From a principled phenomenological perspective, such things are quite easy to understand. As we descend along the convolutions of spiritual activity, as the latter is reflected many times over, this united function is teased apart into separate poles and, within the perceptual plane, it is quite justifiable to distinguish the resulting functions as motor nerves and sensory nerves. This is where Steiner may have become a bit careless, figuring that, even within the perceptual plane (at the intellectual scale), the facts can be traced such that the underlying unity is revealed. It seems that, in his justified attempt to point toward the deeper scale spectrum along which our intuition can grow, he also overstated what can be established from the perceptual patterns alone (even without a more imaginative perspective on those patterns).
Said like that (the bold) it looks almost like you mean that the outer senses provide feedback to the will impulses leading to muscular movement. But the muscles with their movement are themselves the perceptual feedback to the will impulses - is this what you were meaning?

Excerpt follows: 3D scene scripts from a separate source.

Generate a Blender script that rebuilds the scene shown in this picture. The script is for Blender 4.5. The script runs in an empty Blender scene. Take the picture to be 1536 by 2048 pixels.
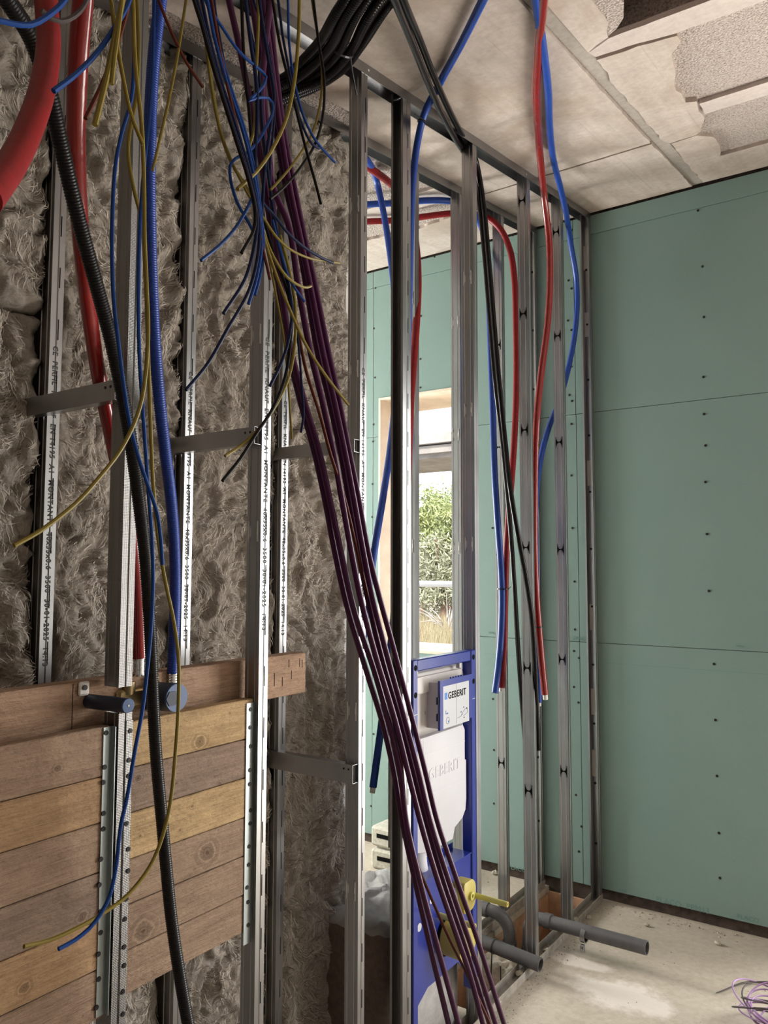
import bpy, math, random
import numpy as np
from mathutils import Vector, Matrix
random.seed(7)
rng = np.random.default_rng(7)
SC = bpy.context.scene
COL = SC.collection

# ------------------------------------------------------------------ camera, world, light, exposure
FPX, YAW, PITCH, ROLL = 1565.27, 0.600764, 0.073569, 0.002113
CAM = Vector((1.258, 0.0, 1.5))
_f = Vector((-math.sin(YAW) * math.cos(PITCH), math.cos(YAW) * math.cos(PITCH), math.sin(PITCH)))
_r0 = Vector((math.cos(YAW), math.sin(YAW), 0.0))
_u0 = _r0.cross(_f)
_r = _r0 * math.cos(ROLL) + _u0 * math.sin(ROLL)
_u = -_r0 * math.sin(ROLL) + _u0 * math.cos(ROLL)
cd = bpy.data.cameras.new('camera')
cam = bpy.data.objects.new('camera', cd)
COL.objects.link(cam)
cd.sensor_fit = 'VERTICAL'
cd.sensor_height = 24.0
cd.sensor_width = 18.0
cd.lens = 24.0 * FPX / 2048.0
cd.clip_start = 0.02
cam.matrix_world = Matrix(((_r.x, _u.x, -_f.x, CAM.x), (_r.y, _u.y, -_f.y, CAM.y), (_r.z, _u.z, -_f.z, CAM.z), (0, 0, 0, 1)))
SC.camera = cam

world = bpy.data.worlds.new('sky')
SC.world = world
world.use_nodes = True
_bg = world.node_tree.nodes['Background']
_bg.inputs['Color'].default_value = (0.86, 0.93, 1.0, 1)
_bg.inputs['Strength'].default_value = 3.2

def area(name, loc, rot, sx, sy, power, color=(1, 1, 1), portal=False):
    l = bpy.data.lights.new(name, 'AREA')
    l.shape = 'RECTANGLE'
    l.size, l.size_y, l.energy, l.color = sx, sy, power, color
    l.cycles.is_portal = portal
    o = bpy.data.objects.new(name, l)
    o.location, o.rotation_euler = loc, rot
    COL.objects.link(o)
    return o
# daylight through the wide doorway beyond the right edge of the frame and through the green wall's window
area('doorway_daylight', (1.93, 3.97, 1.23), (math.radians(-90), 0, 0), 1.48, 2.38, 105, (1.0, 0.95, 0.89))
area('far_room_fill', (-3.55, 2.9, 1.6), (0, math.radians(-90), 0), 1.3, 1.0, 115, (1.0, 0.97, 0.92))  # added fill to brighten the room behind, no window is known there
area('window_portal', (-0.975, 3.98, 1.76), (math.radians(-90), 0, 0), 0.55, 1.41, 1, portal=True)
sun = bpy.data.lights.new('sun', 'SUN')
sun.energy, sun.angle, sun.color = 3.4, 0.03, (1.0, 0.95, 0.86)
so = bpy.data.objects.new('sun', sun)
so.rotation_euler = Vector((-0.25, 0.75, -0.62)).to_track_quat('-Z', 'Y').to_euler()
COL.objects.link(so)
vs = SC.view_settings
vs.view_transform = 'Standard'
vs.look = 'None'
vs.gamma = 1.0
vs.use_curve_mapping = False
vs.exposure = 0.45
SC.cycles.max_bounces = 6
SC.cycles.caustics_reflective = False
SC.cycles.caustics_refractive = False

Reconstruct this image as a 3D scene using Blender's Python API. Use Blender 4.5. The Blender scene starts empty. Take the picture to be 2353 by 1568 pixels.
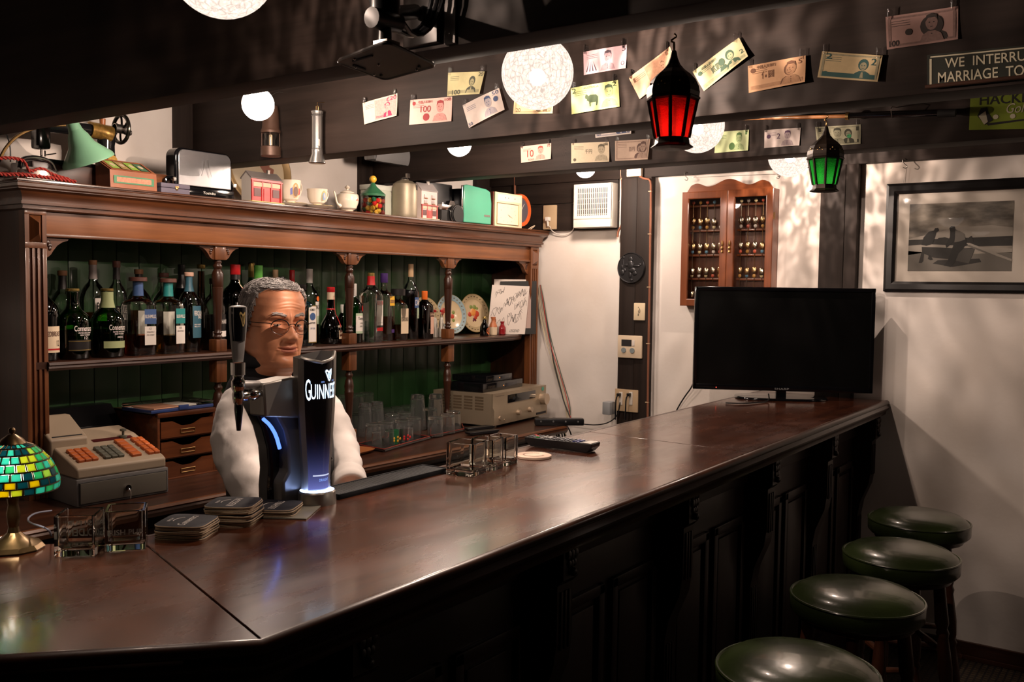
import bpy,bmesh,math,random
from mathutils import Vector,Matrix,Euler
PI=math.pi
random.seed(7)
scene=bpy.context.scene
COL=scene.collection
# ------------------------------------------------------------ camera, world, exposure
EYE=1.53  # metres above the floor
F=2178.0  # focal length for a 2353 px wide frame
CX,CY=1176.5,784.0
RX=Vector((0.58025171,0.0388453,-0.81351029))
RY=Vector((-0.81433049,0.043841,-0.57874332))
RZ=Vector((0.01318365,0.99828303,0.05707173))
cam_data=bpy.data.cameras.new('camera')
cam=bpy.data.objects.new('camera',cam_data);COL.objects.link(cam)
cam_data.sensor_width=36.0
cam_data.lens=36.0*F/2353.0
cam_data.clip_start=0.02;cam_data.clip_end=60
cam.matrix_world=Matrix(((RX[0],RX[1],RX[2],0),(RY[0],RY[1],RY[2],0),(RZ[0],RZ[1],RZ[2],EYE),(0,0,0,1)))
scene.camera=cam
cam_data.dof.use_dof=True
cam_data.dof.focus_distance=2.7
cam_data.dof.aperture_fstop=14.0
scene.view_settings.view_transform='Standard'
scene.view_settings.look='None'
scene.view_settings.gamma=1.0
scene.view_settings.use_curve_mapping=False
scene.view_settings.exposure=0.0
scene.cycles.transparent_max_bounces=32
scene.cycles.max_bounces=12
scene.cycles.transmission_bounces=12
scene.cycles.sample_clamp_indirect=4.0
world=bpy.data.worlds.new('world');scene.world=world
world.use_nodes=True
world.node_tree.nodes['Background'].inputs[0].default_value=(1.0,0.78,0.6,1)
world.node_tree.nodes['Background'].inputs[1].default_value=0.004
SHADE_W=55.0  # watts of each cracked glass lamp
BULB_E=250.0  # emission strength of each bare globe bulb
WARM=(1.0,0.77,0.63)
def ray(px,py):
 d=Vector((px-CX,-(py-CY),-F))
 return Vector((RX.dot(d),RY.dot(d),RZ.dot(d)))
def hit(px,py,ax,val):
 v=ray(px,py)
 o=(0,0,EYE)
 t=(val-o[ax])/v[ax]
 return Vector((v.x*t,v.y*t,EYE+v.z*t))
def onX(px,py,X):return hit(px,py,0,X)
def onY(px,py,Y):return hit(px,py,1,Y)
def onZ(px,py,Z):return hit(px,py,2,Z)
def mpp(p):
 """metres per photograph pixel at point p"""
 d=-(RX[2]*p[0]+RY[2]*p[1]+RZ[2]*(p[2]-EYE))
 return d/F
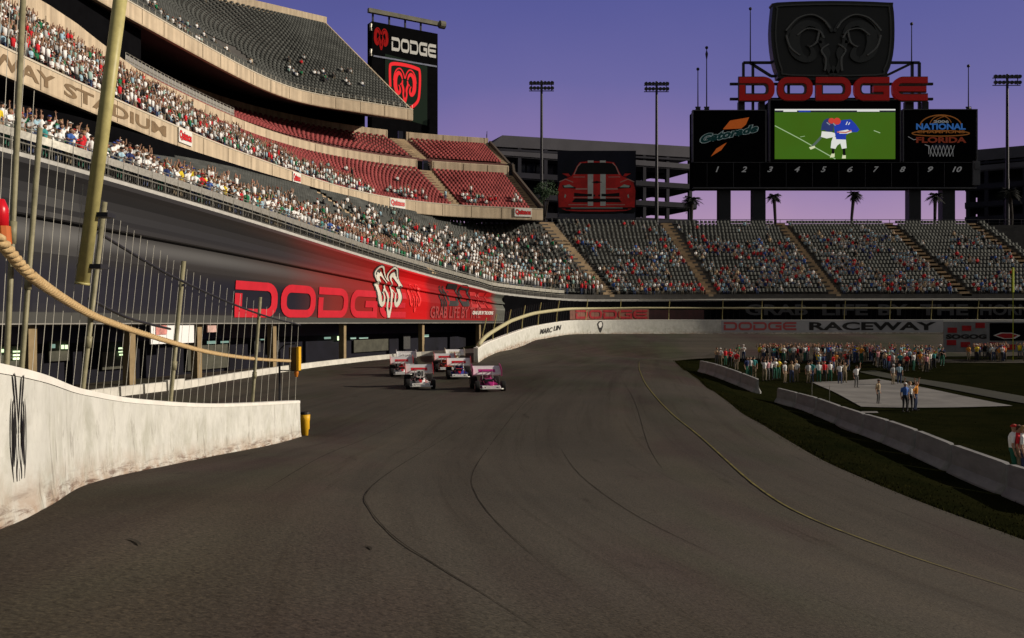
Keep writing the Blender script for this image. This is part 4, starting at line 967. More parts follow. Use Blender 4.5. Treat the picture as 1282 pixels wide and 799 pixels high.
endcap(U, U1, [(0,ZU),(0,ZU+1.95),(.7,ZU+2.35),(LU(U1),ZUT(U1)+.95),(LU(U1),ZUT(U1)+2.2),(LU(U1)+.4,ZUT(U1)+2.2),(LU(U1)+.4,ZUT(U1)-1.3),(22,ZU+5)], M_tan, 'end_wall', up, 6)
UA = [usx(300), usx(382)]
for s in UA: pass
# light stair ramp and mouth of the gangway where the deck bends
vs_ = usx(338); mb = MB(); c = U.pos(vs_, 6, offU(vs_, .14)[1]+.6, 4); a = face_ang(U, vs_, 4)
mb.box(c, (5.5,.35,1.8), a); mb.box(U.pos(vs_-2.7, 8, offU(vs_, .16)[1]+.7, 4), (.35,4.4,1.6), a); mb.box(U.pos(vs_+2.7, 8, offU(vs_, .16)[1]+.7, 4), (.35,4.4,1.6), a); bw(mb, 'gangway_wall', M_tan, up)
mb = MB(); mb.box(U.pos(vs_, 7.6, offU(vs_, .16)[1]+.3, 4), (5,3,1.4), a); bw(mb, 'gangway_opening', M_black, up)
pl = []
for r in range(NU):
    s = usx(60)
    while s < U1-.5:
        if not (abs(s-vs_) < 3.2 and 3 < r < 9):
            o, z = offU(s, (r+.62)/NU); pl.append((U.pos(s, o, offU(s, (r+1)/NU)[1], 6), face_ang(U, s, 6)))
        s += .60
tag(seat_batch(pl, 'seat_rows', M_seatg, up), kind='stuff')
mb = MB(); SM = U.samples(usx(100), U1, 1.2)
for z in (2.3, 2.75): mb.tube([U.pos(s, .2, ZU+z, 1.5) for s in SM], .035, 4)
for s in SM: mb.tube([U.pos(s, .2, ZU+1.9, 1.5), U.pos(s, .2, ZU+2.75, 1.5)], .025, 4)
bw(mb, 'front_railing', M_steel, up)
# ================================================================== BEHIND THE STANDS
# advertising pylon, turned towards the left stand
A = P(465.5,60,192); B = P(548,60,200.5); tv = (B-A); tv.z = 0; wid = tv.length; ang = math.atan2(tv.y, tv.x)
pyl = empty('advertising_tower', (A.x, A.y, -4), 'tall black advertising tower with red emblem screen and white lettering behind the upper deck', 'sign tower', None, ang)
zt_, zb_ = 64.5, 40.0
mb = MB(); mb.box((wid/2, 1.2, (zt_-4)/2), (wid, 2.4, zt_+4.0)); mb.build('tower_body', M_black, pyl)
for k in pyl.children: k.location.z = 0
off_ = 4
def pymap(x0, x1, z0, z1): return lambda u, v, o: Vector((lerp(x0, x1, u)*wid, -o, lerp(z0, z1, v)+off_))
def pychild(mb, name, m): return mb.build(name, m, pyl)
for o in pyl.children: o.location = (0, 0, off_)
mb = MB(); mb.box((wid*.5, -.3, 66.6+off_), (wid*1.12, .9, .9)); mb.tube([(wid*1.02,-.3,66.6+off_),(wid*1.10,-.3,66.6+off_)], .9, 12); pychild(mb, 'top_beam', mat('beam_olive', (.16,.155,.12), .7, var=.3, scale=.6))
mb = MB()
for x in (.02,.26,.5,.74): mb.box((wid*x, .2, 65.5+off_), (.35,.35,2.2))
pychild(mb, 'beam_strut', M_darksteel)
mb = MB(); decal(mb, wide_word('DODGE'), pymap(.29,.97,58.9,61.9), .08); pychild(mb, 'white_lettering', M_pale)
M_glowred = mat('dim_red_light', (.25,.01,.01), .8, emit=(1,.03,.03), estr=.08, spec=0); M_neon = mat('red_neon', (.5,.01,.01), .8, emit=(1,.05,.06), estr=.5, spec=0)
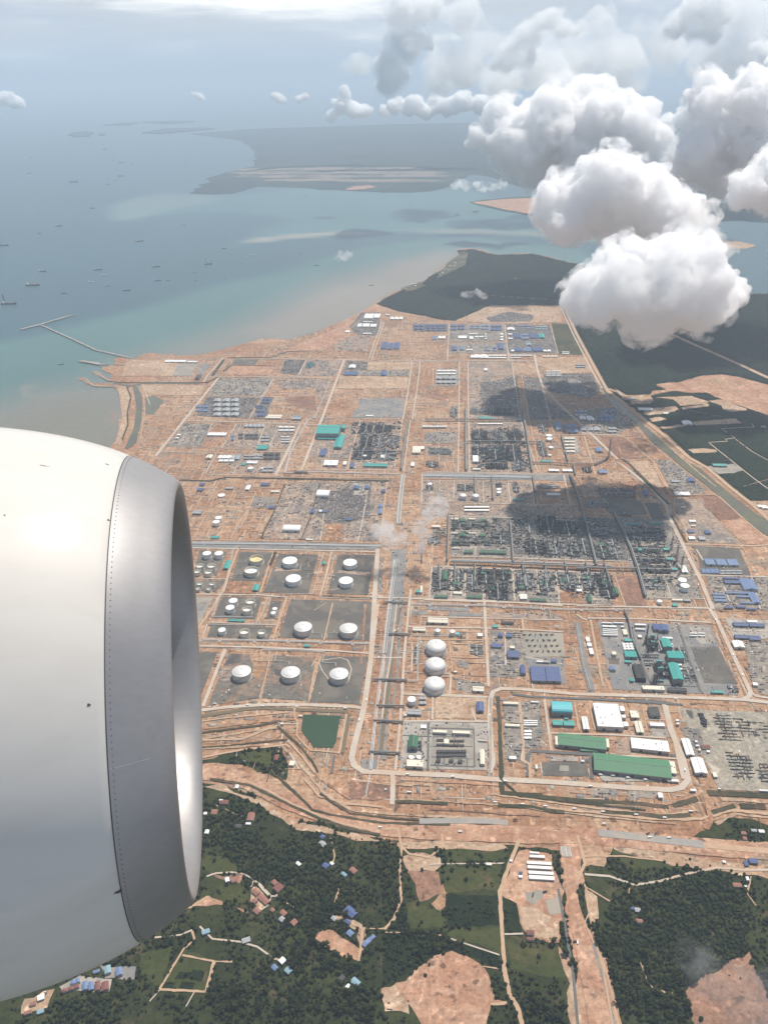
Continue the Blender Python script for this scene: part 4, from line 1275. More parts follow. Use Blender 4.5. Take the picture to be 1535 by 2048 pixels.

Regarding Steiner's becoming "careless" I don't think the word "careless" is ideal. In any case, regarding nerve anatomy, this other quote may help:
As I mentioned in my discussions of this matter over the past few days, the difference between the sensory and motor nerves, anatomically and physiologically, is not very significant. I never said that there is no difference at all, but that the difference was not very noticeable. Anatomical differences do not contradict my interpretation. Let me say this again: we are dealing here with only one type of nerves. What people call the “sensory” nerves and “motor” nerves are really the same, and so it really doesn’t matter whether we use sensory or motor for our terms. Such distinctions are irrelevant, since these nerves are (metaphorically) the physical tools of undifferentiated soul experiences. A will process lives in every thought process, and, vice versa, there is an element of thought, or a residue of sensory perception, in every will process, although such processes remain mostly unconscious.